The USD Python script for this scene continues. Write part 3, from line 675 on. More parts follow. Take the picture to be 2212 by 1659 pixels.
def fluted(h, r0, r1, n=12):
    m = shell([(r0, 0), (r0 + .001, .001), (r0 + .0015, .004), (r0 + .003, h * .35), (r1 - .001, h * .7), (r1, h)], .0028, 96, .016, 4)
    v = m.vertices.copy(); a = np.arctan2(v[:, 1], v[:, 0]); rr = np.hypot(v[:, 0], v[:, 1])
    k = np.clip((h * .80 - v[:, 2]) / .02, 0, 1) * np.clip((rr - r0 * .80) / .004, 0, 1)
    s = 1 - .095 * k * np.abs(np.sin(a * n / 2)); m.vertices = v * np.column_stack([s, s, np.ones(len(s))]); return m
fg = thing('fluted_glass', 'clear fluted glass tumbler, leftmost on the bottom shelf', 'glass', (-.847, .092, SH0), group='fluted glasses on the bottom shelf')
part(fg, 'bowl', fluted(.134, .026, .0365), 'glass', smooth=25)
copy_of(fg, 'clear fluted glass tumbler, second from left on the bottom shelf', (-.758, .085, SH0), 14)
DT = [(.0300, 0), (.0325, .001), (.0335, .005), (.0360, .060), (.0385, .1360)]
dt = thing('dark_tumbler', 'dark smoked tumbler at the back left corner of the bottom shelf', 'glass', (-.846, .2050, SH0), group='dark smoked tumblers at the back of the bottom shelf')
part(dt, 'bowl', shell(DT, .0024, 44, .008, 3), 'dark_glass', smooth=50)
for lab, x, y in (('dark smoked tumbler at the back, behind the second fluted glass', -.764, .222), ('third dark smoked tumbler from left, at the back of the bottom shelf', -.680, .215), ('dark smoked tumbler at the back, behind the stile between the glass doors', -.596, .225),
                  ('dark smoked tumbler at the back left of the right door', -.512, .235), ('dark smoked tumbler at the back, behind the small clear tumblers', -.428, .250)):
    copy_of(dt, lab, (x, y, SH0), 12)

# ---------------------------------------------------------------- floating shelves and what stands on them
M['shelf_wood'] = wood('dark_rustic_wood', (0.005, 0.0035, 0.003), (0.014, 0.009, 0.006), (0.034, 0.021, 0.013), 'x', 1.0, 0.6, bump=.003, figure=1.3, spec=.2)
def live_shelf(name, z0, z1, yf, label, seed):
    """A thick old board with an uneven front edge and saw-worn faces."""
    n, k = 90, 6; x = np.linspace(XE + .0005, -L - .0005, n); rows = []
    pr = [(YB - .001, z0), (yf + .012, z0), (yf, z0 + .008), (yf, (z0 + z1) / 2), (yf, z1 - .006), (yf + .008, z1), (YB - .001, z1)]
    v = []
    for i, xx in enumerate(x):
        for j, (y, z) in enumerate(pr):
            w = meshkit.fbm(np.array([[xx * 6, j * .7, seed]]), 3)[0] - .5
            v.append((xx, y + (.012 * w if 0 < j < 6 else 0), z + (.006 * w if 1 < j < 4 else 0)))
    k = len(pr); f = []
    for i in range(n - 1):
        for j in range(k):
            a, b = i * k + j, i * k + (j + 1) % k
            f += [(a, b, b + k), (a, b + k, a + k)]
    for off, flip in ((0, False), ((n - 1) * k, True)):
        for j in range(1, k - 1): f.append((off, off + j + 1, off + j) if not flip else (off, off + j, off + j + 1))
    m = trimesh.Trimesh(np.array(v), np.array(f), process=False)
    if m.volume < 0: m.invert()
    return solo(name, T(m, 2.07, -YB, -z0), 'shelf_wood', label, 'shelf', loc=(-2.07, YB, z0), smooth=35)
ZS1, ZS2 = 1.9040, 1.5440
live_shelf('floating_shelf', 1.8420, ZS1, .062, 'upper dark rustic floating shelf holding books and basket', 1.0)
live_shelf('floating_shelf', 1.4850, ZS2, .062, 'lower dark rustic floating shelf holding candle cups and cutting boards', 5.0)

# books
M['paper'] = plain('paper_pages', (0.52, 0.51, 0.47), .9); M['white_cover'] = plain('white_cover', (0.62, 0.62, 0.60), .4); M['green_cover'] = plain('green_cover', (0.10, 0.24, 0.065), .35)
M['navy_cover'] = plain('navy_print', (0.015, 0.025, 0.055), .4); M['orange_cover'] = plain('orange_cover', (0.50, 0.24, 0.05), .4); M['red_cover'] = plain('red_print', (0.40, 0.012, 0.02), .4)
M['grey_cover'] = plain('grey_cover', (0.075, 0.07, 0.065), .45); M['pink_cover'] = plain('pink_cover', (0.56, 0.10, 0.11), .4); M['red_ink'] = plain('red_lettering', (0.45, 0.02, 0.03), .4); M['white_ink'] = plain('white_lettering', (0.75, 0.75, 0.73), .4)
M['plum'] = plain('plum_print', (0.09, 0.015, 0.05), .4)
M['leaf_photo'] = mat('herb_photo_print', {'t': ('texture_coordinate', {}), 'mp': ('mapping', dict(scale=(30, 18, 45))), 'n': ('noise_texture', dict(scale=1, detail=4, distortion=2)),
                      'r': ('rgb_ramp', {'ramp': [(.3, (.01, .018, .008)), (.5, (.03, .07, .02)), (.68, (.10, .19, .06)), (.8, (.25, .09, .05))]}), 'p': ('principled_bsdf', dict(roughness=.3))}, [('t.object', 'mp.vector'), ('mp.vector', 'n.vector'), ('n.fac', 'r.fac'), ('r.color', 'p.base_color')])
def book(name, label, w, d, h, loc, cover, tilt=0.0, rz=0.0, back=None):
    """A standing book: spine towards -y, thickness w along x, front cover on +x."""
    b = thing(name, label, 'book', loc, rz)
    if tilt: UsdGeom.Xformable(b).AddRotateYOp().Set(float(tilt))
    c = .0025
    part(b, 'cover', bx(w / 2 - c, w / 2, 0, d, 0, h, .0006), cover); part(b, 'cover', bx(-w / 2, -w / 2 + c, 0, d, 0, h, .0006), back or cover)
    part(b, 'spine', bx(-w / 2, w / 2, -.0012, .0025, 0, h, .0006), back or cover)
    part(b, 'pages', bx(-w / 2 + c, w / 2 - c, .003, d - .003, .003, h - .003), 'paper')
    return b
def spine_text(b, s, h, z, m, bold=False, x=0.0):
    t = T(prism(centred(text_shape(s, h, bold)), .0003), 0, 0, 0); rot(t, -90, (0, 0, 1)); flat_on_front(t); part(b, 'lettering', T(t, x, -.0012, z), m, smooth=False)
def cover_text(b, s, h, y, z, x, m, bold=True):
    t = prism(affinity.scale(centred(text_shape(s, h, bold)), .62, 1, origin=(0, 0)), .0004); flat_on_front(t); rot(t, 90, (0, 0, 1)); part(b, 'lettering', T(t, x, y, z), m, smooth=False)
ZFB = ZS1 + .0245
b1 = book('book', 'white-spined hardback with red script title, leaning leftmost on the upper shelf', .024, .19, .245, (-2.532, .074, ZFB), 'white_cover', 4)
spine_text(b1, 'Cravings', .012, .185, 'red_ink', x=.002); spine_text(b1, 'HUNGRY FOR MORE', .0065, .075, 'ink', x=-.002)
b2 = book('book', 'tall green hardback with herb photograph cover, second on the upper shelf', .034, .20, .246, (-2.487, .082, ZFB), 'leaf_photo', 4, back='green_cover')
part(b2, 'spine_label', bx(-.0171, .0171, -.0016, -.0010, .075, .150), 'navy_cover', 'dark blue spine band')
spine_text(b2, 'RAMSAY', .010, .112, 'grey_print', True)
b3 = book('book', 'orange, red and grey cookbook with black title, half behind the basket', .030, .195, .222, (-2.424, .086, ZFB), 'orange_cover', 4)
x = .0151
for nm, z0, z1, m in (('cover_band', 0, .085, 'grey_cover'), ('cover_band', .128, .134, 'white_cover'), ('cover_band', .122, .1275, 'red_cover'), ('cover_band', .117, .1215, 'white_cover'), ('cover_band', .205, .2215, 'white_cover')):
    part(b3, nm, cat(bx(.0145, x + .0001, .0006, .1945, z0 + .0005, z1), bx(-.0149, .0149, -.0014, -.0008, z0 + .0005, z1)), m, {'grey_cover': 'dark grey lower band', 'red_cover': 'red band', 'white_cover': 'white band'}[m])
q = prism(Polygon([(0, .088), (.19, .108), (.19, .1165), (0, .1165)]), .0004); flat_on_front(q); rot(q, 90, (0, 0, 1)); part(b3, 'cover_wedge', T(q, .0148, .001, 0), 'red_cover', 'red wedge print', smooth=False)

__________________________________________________

Copy, please, exactly the lines that start at the first line of the data and end at the line containing "copy_of(dt, lab, (x, y, SH0), 12)", both kept and no others.

| Answer to the task |
The USD Python script for this scene continues. Write part 3, from line 675 on. More parts follow. Take the picture to be 2212 by 1659 pixels.
def fluted(h, r0, r1, n=12):
    m = shell([(r0, 0), (r0 + .001, .001), (r0 + .0015, .004), (r0 + .003, h * .35), (r1 - .001, h * .7), (r1, h)], .0028, 96, .016, 4)
    v = m.vertices.copy(); a = np.arctan2(v[:, 1], v[:, 0]); rr = np.hypot(v[:, 0], v[:, 1])
    k = np.clip((h * .80 - v[:, 2]) / .02, 0, 1) * np.clip((rr - r0 * .80) / .004, 0, 1)
    s = 1 - .095 * k * np.abs(np.sin(a * n / 2)); m.vertices = v * np.column_stack([s, s, np.ones(len(s))]); return m
fg = thing('fluted_glass', 'clear fluted glass tumbler, leftmost on the bottom shelf', 'glass', (-.847, .092, SH0), group='fluted glasses on the bottom shelf')
part(fg, 'bowl', fluted(.134, .026, .0365), 'glass', smooth=25)
copy_of(fg, 'clear fluted glass tumbler, second from left on the bottom shelf', (-.758, .085, SH0), 14)
DT = [(.0300, 0), (.0325, .001), (.0335, .005), (.0360, .060), (.0385, .1360)]
dt = thing('dark_tumbler', 'dark smoked tumbler at the back left corner of the bottom shelf', 'glass', (-.846, .2050, SH0), group='dark smoked tumblers at the back of the bottom shelf')
part(dt, 'bowl', shell(DT, .0024, 44, .008, 3), 'dark_glass', smooth=50)
for lab, x, y in (('dark smoked tumbler at the back, behind the second fluted glass', -.764, .222), ('third dark smoked tumbler from left, at the back of the bottom shelf', -.680, .215), ('dark smoked tumbler at the back, behind the stile between the glass doors', -.596, .225),
                  ('dark smoked tumbler at the back left of the right door', -.512, .235), ('dark smoked tumbler at the back, behind the small clear tumblers', -.428, .250)):
    copy_of(dt, lab, (x, y, SH0), 12)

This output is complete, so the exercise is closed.